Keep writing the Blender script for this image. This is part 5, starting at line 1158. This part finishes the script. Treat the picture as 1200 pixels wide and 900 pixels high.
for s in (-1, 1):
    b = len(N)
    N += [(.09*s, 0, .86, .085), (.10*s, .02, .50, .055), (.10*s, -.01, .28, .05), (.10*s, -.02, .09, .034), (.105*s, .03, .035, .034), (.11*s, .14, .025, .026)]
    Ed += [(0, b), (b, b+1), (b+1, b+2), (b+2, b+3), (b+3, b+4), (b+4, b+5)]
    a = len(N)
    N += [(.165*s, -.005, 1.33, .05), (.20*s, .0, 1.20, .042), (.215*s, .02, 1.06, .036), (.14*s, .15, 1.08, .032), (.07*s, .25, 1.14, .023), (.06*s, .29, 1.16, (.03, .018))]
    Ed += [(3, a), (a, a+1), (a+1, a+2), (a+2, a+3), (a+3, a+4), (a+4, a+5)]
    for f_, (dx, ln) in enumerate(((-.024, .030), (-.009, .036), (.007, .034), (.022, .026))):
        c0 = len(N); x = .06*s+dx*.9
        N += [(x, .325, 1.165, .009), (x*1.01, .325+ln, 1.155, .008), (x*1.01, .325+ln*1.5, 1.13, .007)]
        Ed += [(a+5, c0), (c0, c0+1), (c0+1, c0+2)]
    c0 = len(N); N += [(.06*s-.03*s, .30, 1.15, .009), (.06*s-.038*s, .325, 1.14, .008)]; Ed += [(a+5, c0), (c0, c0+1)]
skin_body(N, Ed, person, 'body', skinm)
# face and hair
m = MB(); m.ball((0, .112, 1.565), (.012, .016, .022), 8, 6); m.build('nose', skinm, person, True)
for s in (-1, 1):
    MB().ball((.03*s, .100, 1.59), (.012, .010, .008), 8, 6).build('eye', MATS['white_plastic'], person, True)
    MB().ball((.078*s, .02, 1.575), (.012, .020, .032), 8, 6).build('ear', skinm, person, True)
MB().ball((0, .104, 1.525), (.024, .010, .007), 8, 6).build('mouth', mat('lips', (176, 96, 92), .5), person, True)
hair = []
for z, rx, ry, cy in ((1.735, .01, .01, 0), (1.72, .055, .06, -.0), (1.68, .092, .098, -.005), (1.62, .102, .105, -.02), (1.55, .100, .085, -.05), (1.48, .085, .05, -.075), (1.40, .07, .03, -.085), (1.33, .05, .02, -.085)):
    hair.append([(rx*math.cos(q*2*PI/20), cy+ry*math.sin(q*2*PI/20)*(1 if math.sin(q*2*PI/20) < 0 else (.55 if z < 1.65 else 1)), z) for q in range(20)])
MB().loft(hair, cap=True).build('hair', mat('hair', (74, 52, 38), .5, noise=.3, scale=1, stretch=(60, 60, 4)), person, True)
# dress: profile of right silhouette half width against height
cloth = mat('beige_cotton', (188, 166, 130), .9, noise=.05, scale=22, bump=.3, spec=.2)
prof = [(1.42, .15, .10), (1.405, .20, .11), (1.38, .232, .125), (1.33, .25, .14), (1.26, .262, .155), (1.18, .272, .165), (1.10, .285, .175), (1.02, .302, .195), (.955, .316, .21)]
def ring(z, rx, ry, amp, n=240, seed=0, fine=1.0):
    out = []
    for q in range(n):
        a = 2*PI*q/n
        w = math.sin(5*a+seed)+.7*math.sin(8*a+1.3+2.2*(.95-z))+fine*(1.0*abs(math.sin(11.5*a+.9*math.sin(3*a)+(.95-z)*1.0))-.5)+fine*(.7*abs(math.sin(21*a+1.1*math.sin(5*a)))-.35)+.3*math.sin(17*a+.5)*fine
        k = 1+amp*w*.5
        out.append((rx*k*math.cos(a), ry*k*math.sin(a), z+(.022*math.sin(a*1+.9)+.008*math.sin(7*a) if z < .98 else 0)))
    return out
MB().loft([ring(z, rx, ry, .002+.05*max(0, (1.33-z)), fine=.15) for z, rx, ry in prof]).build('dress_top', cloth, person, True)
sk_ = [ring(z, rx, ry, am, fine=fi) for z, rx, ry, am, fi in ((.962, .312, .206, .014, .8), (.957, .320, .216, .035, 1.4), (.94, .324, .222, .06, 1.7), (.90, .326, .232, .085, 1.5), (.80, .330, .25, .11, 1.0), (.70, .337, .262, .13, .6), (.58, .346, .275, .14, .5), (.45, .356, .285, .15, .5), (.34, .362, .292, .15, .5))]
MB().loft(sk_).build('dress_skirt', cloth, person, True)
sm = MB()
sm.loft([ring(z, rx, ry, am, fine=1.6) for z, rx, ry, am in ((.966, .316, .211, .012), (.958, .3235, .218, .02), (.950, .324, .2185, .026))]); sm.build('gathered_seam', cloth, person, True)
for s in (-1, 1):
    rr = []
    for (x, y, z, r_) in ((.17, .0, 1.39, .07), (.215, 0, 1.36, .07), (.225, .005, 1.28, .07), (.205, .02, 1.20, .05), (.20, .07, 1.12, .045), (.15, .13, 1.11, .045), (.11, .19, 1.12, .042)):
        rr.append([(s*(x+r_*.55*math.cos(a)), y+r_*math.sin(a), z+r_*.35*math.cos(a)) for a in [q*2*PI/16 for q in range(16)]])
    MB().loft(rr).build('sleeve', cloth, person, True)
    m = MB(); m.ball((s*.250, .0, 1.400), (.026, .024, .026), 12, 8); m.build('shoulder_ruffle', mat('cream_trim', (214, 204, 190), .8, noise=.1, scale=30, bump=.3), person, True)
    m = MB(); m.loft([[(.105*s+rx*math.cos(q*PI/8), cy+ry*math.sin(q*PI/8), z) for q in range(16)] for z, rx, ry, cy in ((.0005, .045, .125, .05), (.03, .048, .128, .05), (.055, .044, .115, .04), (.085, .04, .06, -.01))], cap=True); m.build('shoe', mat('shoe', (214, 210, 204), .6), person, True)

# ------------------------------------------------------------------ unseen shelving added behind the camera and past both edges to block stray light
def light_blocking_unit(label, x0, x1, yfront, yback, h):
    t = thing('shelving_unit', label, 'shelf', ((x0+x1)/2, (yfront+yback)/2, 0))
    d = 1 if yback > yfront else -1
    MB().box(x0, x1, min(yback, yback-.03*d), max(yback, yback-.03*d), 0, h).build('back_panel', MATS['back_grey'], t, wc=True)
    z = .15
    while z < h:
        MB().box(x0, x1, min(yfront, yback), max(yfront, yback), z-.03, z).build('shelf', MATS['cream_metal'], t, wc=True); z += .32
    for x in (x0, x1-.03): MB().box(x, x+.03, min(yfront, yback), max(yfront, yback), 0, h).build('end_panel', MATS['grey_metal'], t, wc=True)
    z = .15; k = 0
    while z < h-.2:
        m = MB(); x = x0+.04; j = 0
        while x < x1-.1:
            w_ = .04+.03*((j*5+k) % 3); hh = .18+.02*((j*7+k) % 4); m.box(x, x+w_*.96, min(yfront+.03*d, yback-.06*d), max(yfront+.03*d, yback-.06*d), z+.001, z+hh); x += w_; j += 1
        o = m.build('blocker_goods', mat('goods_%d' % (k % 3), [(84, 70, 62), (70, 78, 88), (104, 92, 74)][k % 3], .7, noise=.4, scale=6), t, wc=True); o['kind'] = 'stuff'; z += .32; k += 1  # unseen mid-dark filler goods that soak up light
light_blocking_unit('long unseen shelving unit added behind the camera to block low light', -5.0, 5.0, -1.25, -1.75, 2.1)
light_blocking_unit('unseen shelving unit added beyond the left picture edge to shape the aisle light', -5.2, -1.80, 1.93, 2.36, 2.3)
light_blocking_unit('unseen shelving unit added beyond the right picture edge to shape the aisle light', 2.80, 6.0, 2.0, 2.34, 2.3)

* WRITTEN REQUEST: Go through the listing and print each line exactly as it appears.

* SOLVED EXERCISE:
Keep writing the Blender script for this image. This is part 5, starting at line 1158. This part finishes the script. Treat the picture as 1200 pixels wide and 900 pixels high.
for s in (-1, 1):
    b = len(N)
    N += [(.09*s, 0, .86, .085), (.10*s, .02, .50, .055), (.10*s, -.01, .28, .05), (.10*s, -.02, .09, .034), (.105*s, .03, .035, .034), (.11*s, .14, .025, .026)]
    Ed += [(0, b), (b, b+1), (b+1, b+2), (b+2, b+3), (b+3, b+4), (b+4, b+5)]
    a = len(N)
    N += [(.165*s, -.005, 1.33, .05), (.20*s, .0, 1.20, .042), (.215*s, .02, 1.06, .036), (.14*s, .15, 1.08, .032), (.07*s, .25, 1.14, .023), (.06*s, .29, 1.16, (.03, .018))]
    Ed += [(3, a), (a, a+1), (a+1, a+2), (a+2, a+3), (a+3, a+4), (a+4, a+5)]
    for f_, (dx, ln) in enumerate(((-.024, .030), (-.009, .036), (.007, .034), (.022, .026))):
        c0 = len(N); x = .06*s+dx*.9
        N += [(x, .325, 1.165, .009), (x*1.01, .325+ln, 1.155, .008), (x*1.01, .325+ln*1.5, 1.13, .007)]
        Ed += [(a+5, c0), (c0, c0+1), (c0+1, c0+2)]
    c0 = len(N); N += [(.06*s-.03*s, .30, 1.15, .009), (.06*s-.038*s, .325, 1.14, .008)]; Ed += [(a+5, c0), (c0, c0+1)]
skin_body(N, Ed, person, 'body', skinm)
# face and hair
m = MB(); m.ball((0, .112, 1.565), (.012, .016, .022), 8, 6); m.build('nose', skinm, person, True)
for s in (-1, 1):
    MB().ball((.03*s, .100, 1.59), (.012, .010, .008), 8, 6).build('eye', MATS['white_plastic'], person, True)
    MB().ball((.078*s, .02, 1.575), (.012, .020, .032), 8, 6).build('ear', skinm, person, True)
MB().ball((0, .104, 1.525), (.024, .010, .007), 8, 6).build('mouth', mat('lips', (176, 96, 92), .5), person, True)
hair = []
for z, rx, ry, cy in ((1.735, .01, .01, 0), (1.72, .055, .06, -.0), (1.68, .092, .098, -.005), (1.62, .102, .105, -.02), (1.55, .100, .085, -.05), (1.48, .085, .05, -.075), (1.40, .07, .03, -.085), (1.33, .05, .02, -.085)):
    hair.append([(rx*math.cos(q*2*PI/20), cy+ry*math.sin(q*2*PI/20)*(1 if math.sin(q*2*PI/20) < 0 else (.55 if z < 1.65 else 1)), z) for q in range(20)])
MB().loft(hair, cap=True).build('hair', mat('hair', (74, 52, 38), .5, noise=.3, scale=1, stretch=(60, 60, 4)), person, True)
# dress: profile of right silhouette half width against height
cloth = mat('beige_cotton', (188, 166, 130), .9, noise=.05, scale=22, bump=.3, spec=.2)
prof = [(1.42, .15, .10), (1.405, .20, .11), (1.38, .232, .125), (1.33, .25, .14), (1.26, .262, .155), (1.18, .272, .165), (1.10, .285, .175), (1.02, .302, .195), (.955, .316, .21)]
def ring(z, rx, ry, amp, n=240, seed=0, fine=1.0):
    out = []
    for q in range(n):
        a = 2*PI*q/n
        w = math.sin(5*a+seed)+.7*math.sin(8*a+1.3+2.2*(.95-z))+fine*(1.0*abs(math.sin(11.5*a+.9*math.sin(3*a)+(.95-z)*1.0))-.5)+fine*(.7*abs(math.sin(21*a+1.1*math.sin(5*a)))-.35)+.3*math.sin(17*a+.5)*fine
        k = 1+amp*w*.5
        out.append((rx*k*math.cos(a), ry*k*math.sin(a), z+(.022*math.sin(a*1+.9)+.008*math.sin(7*a) if z < .98 else 0)))
    return out
MB().loft([ring(z, rx, ry, .002+.05*max(0, (1.33-z)), fine=.15) for z, rx, ry in prof]).build('dress_top', cloth, person, True)
sk_ = [ring(z, rx, ry, am, fine=fi) for z, rx, ry, am, fi in ((.962, .312, .206, .014, .8), (.957, .320, .216, .035, 1.4), (.94, .324, .222, .06, 1.7), (.90, .326, .232, .085, 1.5), (.80, .330, .25, .11, 1.0), (.70, .337, .262, .13, .6), (.58, .346, .275, .14, .5), (.45, .356, .285, .15, .5), (.34, .362, .292, .15, .5))]
MB().loft(sk_).build('dress_skirt', cloth, person, True)
sm = MB()
sm.loft([ring(z, rx, ry, am, fine=1.6) for z, rx, ry, am in ((.966, .316, .211, .012), (.958, .3235, .218, .02), (.950, .324, .2185, .026))]); sm.build('gathered_seam', cloth, person, True)
for s in (-1, 1):
    rr = []
    for (x, y, z, r_) in ((.17, .0, 1.39, .07), (.215, 0, 1.36, .07), (.225, .005, 1.28, .07), (.205, .02, 1.20, .05), (.20, .07, 1.12, .045), (.15, .13, 1.11, .045), (.11, .19, 1.12, .042)):
        rr.append([(s*(x+r_*.55*math.cos(a)), y+r_*math.sin(a), z+r_*.35*math.cos(a)) for a in [q*2*PI/16 for q in range(16)]])
    MB().loft(rr).build('sleeve', cloth, person, True)
    m = MB(); m.ball((s*.250, .0, 1.400), (.026, .024, .026), 12, 8); m.build('shoulder_ruffle', mat('cream_trim', (214, 204, 190), .8, noise=.1, scale=30, bump=.3), person, True)
    m = MB(); m.loft([[(.105*s+rx*math.cos(q*PI/8), cy+ry*math.sin(q*PI/8), z) for q in range(16)] for z, rx, ry, cy in ((.0005, .045, .125, .05), (.03, .048, .128, .05), (.055, .044, .115, .04), (.085, .04, .06, -.01))], cap=True); m.build('shoe', mat('shoe', (214, 210, 204), .6), person, True)

# ------------------------------------------------------------------ unseen shelving added behind the camera and past both edges to block stray light
def light_blocking_unit(label, x0, x1, yfront, yback, h):
    t = thing('shelving_unit', label, 'shelf', ((x0+x1)/2, (yfront+yback)/2, 0))
    d = 1 if yback > yfront else -1
    MB().box(x0, x1, min(yback, yback-.03*d), max(yback, yback-.03*d), 0, h).build('back_panel', MATS['back_grey'], t, wc=True)
    z = .15
    while z < h:
        MB().box(x0, x1, min(yfront, yback), max(yfront, yback), z-.03, z).build('shelf', MATS['cream_metal'], t, wc=True); z += .32
    for x in (x0, x1-.03): MB().box(x, x+.03, min(yfront, yback), max(yfront, yback), 0, h).build('end_panel', MATS['grey_metal'], t, wc=True)
    z = .15; k = 0
    while z < h-.2:
        m = MB(); x = x0+.04; j = 0
        while x < x1-.1:
            w_ = .04+.03*((j*5+k) % 3); hh = .18+.02*((j*7+k) % 4); m.box(x, x+w_*.96, min(yfront+.03*d, yback-.06*d), max(yfront+.03*d, yback-.06*d), z+.001, z+hh); x += w_; j += 1
        o = m.build('blocker_goods', mat('goods_%d' % (k % 3), [(84, 70, 62), (70, 78, 88), (104, 92, 74)][k % 3], .7, noise=.4, scale=6), t, wc=True); o['kind'] = 'stuff'; z += .32; k += 1  # unseen mid-dark filler goods that soak up light
light_blocking_unit('long unseen shelving unit added behind the camera to block low light', -5.0, 5.0, -1.25, -1.75, 2.1)
light_blocking_unit('unseen shelving unit added beyond the left picture edge to shape the aisle light', -5.2, -1.80, 1.93, 2.36, 2.3)
light_blocking_unit('unseen shelving unit added beyond the right picture edge to shape the aisle light', 2.80, 6.0, 2.0, 2.34, 2.3)